Collected data entries:
....
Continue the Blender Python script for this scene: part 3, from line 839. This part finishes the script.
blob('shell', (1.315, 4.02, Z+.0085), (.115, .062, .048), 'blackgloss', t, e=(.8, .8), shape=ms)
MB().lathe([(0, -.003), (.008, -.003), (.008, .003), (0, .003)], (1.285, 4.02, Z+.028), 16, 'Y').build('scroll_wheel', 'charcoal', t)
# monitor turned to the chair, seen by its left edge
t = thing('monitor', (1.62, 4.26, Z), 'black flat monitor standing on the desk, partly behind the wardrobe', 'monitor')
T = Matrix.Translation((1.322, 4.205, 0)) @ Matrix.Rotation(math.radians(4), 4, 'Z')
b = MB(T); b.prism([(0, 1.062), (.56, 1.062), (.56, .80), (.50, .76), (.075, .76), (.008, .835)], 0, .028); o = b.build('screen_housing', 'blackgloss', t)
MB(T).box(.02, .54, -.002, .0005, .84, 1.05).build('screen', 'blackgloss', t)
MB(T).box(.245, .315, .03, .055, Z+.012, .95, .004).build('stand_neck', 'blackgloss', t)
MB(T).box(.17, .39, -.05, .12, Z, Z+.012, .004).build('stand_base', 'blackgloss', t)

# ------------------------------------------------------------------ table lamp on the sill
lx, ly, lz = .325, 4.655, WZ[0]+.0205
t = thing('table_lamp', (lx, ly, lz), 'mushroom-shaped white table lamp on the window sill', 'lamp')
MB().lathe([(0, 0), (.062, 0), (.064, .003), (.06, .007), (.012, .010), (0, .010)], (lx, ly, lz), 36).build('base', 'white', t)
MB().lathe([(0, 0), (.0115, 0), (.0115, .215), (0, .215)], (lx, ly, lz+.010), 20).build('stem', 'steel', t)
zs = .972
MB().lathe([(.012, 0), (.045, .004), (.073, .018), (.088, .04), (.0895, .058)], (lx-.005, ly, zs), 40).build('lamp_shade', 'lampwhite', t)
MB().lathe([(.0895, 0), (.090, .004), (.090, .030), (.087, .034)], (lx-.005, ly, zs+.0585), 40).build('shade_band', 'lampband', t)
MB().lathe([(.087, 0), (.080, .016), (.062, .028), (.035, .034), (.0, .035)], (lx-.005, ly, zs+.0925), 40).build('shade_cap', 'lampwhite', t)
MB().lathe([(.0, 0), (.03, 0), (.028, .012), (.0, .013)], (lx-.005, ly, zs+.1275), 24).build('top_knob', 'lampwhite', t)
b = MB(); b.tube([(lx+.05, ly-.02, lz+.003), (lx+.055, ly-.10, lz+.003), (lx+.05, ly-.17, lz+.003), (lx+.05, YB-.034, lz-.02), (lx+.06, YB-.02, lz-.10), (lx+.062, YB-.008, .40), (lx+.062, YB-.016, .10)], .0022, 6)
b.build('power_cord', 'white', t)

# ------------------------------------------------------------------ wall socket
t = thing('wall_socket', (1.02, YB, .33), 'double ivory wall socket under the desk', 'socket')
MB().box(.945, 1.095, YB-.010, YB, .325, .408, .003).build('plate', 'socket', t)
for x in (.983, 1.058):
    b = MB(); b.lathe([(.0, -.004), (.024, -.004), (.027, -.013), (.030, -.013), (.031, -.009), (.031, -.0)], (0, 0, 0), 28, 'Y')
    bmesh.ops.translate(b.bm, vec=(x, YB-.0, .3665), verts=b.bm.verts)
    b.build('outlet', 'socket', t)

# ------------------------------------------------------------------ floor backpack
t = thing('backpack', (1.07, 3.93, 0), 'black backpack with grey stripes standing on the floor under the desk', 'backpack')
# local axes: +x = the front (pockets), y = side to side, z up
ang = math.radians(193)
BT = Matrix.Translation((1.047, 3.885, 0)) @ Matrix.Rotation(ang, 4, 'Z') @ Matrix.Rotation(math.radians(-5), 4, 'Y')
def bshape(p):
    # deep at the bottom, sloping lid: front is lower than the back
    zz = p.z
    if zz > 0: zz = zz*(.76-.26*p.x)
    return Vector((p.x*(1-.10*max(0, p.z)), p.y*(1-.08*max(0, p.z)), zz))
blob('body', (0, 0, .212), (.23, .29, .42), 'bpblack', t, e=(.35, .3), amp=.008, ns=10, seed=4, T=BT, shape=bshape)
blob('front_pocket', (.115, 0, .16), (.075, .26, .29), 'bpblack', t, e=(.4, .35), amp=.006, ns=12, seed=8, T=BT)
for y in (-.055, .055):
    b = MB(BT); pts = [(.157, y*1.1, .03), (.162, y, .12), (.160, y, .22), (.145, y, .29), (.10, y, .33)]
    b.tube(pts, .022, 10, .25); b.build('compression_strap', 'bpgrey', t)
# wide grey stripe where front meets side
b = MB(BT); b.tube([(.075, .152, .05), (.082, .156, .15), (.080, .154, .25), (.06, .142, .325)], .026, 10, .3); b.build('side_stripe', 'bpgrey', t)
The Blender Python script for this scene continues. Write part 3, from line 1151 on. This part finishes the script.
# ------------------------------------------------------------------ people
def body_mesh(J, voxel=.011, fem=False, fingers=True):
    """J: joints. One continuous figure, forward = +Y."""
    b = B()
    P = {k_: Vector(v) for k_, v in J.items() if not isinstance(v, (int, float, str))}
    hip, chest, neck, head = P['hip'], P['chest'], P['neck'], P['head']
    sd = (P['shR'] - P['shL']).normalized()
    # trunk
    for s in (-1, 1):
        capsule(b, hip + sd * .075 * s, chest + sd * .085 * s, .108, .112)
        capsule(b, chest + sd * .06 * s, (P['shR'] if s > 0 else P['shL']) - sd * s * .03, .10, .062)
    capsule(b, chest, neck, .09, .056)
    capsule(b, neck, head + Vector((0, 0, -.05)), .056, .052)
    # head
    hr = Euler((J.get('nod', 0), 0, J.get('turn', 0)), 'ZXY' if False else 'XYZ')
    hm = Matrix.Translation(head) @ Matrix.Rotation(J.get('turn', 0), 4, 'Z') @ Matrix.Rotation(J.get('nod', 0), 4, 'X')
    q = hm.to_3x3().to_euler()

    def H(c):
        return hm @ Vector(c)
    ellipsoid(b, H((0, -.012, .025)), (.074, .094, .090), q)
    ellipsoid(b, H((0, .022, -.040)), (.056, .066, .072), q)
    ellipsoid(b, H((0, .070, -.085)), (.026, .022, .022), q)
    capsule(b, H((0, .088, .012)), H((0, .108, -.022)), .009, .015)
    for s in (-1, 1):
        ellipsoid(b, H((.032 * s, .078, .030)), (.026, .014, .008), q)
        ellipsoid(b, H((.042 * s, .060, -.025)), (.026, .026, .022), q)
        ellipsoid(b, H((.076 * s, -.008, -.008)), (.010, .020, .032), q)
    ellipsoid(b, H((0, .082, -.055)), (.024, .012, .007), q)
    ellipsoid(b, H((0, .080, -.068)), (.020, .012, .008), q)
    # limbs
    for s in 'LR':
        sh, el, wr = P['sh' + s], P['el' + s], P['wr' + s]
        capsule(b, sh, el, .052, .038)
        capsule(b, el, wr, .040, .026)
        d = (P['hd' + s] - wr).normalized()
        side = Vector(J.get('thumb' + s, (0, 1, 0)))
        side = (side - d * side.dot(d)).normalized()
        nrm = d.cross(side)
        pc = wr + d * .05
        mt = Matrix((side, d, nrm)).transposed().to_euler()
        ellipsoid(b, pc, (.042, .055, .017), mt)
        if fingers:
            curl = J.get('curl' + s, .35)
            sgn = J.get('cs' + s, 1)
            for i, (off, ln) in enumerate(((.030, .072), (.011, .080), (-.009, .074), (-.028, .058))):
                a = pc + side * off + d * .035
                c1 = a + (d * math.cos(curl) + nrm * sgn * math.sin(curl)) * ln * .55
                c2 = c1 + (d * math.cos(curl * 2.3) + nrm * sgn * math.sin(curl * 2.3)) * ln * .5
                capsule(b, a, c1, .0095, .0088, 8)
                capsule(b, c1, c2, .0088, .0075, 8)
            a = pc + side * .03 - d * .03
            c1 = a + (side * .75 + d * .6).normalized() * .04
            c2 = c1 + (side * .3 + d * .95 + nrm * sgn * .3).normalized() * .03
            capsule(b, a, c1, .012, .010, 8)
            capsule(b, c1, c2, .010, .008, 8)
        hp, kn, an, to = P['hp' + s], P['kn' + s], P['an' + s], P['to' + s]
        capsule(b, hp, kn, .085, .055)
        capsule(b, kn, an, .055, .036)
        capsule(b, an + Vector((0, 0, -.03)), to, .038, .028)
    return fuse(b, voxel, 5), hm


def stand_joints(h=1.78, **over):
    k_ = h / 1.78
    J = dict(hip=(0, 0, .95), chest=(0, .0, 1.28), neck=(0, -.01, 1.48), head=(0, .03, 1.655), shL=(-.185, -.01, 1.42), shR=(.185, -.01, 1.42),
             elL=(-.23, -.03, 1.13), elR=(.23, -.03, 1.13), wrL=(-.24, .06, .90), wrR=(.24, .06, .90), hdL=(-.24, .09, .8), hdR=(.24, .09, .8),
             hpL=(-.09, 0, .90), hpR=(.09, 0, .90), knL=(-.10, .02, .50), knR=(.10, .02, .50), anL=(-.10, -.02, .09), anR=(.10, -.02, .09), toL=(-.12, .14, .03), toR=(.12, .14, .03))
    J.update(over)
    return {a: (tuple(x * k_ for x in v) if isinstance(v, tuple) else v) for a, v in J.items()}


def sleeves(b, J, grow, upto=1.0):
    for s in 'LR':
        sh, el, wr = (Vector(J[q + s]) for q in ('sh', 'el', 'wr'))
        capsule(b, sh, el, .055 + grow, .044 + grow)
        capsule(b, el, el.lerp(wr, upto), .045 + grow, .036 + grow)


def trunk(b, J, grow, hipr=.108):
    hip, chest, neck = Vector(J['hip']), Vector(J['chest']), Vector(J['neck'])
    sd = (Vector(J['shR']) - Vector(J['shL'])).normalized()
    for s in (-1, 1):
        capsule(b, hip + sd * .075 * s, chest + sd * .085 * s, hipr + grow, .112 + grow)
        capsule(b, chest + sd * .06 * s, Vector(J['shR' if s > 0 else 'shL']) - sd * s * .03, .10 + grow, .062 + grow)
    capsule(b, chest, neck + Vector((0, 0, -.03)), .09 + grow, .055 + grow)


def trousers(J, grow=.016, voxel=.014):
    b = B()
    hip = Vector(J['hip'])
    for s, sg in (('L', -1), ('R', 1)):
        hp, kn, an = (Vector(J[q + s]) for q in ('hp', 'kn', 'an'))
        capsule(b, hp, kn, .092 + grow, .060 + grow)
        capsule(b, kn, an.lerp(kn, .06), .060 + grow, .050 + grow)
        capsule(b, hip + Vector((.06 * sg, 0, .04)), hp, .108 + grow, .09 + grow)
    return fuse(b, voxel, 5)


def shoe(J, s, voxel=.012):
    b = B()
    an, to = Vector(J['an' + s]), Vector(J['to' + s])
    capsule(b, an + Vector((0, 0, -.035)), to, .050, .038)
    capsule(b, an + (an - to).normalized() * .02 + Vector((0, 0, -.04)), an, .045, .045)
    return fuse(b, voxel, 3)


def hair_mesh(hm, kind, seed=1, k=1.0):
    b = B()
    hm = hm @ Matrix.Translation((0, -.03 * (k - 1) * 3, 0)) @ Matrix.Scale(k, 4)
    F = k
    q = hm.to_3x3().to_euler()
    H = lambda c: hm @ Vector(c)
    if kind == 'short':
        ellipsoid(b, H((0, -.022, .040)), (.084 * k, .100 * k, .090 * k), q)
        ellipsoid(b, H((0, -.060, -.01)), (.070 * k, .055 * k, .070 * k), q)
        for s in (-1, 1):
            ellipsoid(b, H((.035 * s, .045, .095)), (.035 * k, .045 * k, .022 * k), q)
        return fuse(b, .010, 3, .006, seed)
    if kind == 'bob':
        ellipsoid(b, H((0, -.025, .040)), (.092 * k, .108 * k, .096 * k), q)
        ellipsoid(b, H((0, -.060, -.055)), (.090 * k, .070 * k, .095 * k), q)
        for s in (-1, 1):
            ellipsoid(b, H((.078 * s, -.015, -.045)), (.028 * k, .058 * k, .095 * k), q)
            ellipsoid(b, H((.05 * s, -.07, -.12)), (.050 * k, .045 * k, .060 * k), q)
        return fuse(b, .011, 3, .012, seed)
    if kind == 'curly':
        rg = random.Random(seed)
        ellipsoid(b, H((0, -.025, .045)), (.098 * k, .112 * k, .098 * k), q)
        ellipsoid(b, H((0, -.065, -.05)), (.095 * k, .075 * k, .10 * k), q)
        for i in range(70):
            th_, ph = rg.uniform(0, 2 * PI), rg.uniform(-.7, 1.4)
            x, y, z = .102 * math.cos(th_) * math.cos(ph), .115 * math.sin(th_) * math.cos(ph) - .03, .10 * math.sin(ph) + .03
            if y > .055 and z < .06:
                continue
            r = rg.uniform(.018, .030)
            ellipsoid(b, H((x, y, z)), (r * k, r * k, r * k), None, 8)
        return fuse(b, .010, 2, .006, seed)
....
SET PROBLEM → Write down again the exact lines running from the beginning of the data to the line containing "Z+.012, .004).build('stand_base', 'blackgloss', t)", with both ends included.

TASK OUTPUT →
Continue the Blender Python script for this scene: part 3, from line 839. This part finishes the script.
blob('shell', (1.315, 4.02, Z+.0085), (.115, .062, .048), 'blackgloss', t, e=(.8, .8), shape=ms)
MB().lathe([(0, -.003), (.008, -.003), (.008, .003), (0, .003)], (1.285, 4.02, Z+.028), 16, 'Y').build('scroll_wheel', 'charcoal', t)
# monitor turned to the chair, seen by its left edge
t = thing('monitor', (1.62, 4.26, Z), 'black flat monitor standing on the desk, partly behind the wardrobe', 'monitor')
T = Matrix.Translation((1.322, 4.205, 0)) @ Matrix.Rotation(math.radians(4), 4, 'Z')
b = MB(T); b.prism([(0, 1.062), (.56, 1.062), (.56, .80), (.50, .76), (.075, .76), (.008, .835)], 0, .028); o = b.build('screen_housing', 'blackgloss', t)
MB(T).box(.02, .54, -.002, .0005, .84, 1.05).build('screen', 'blackgloss', t)
MB(T).box(.245, .315, .03, .055, Z+.012, .95, .004).build('stand_neck', 'blackgloss', t)
MB(T).box(.17, .39, -.05, .12, Z, Z+.012, .004).build('stand_base', 'blackgloss', t)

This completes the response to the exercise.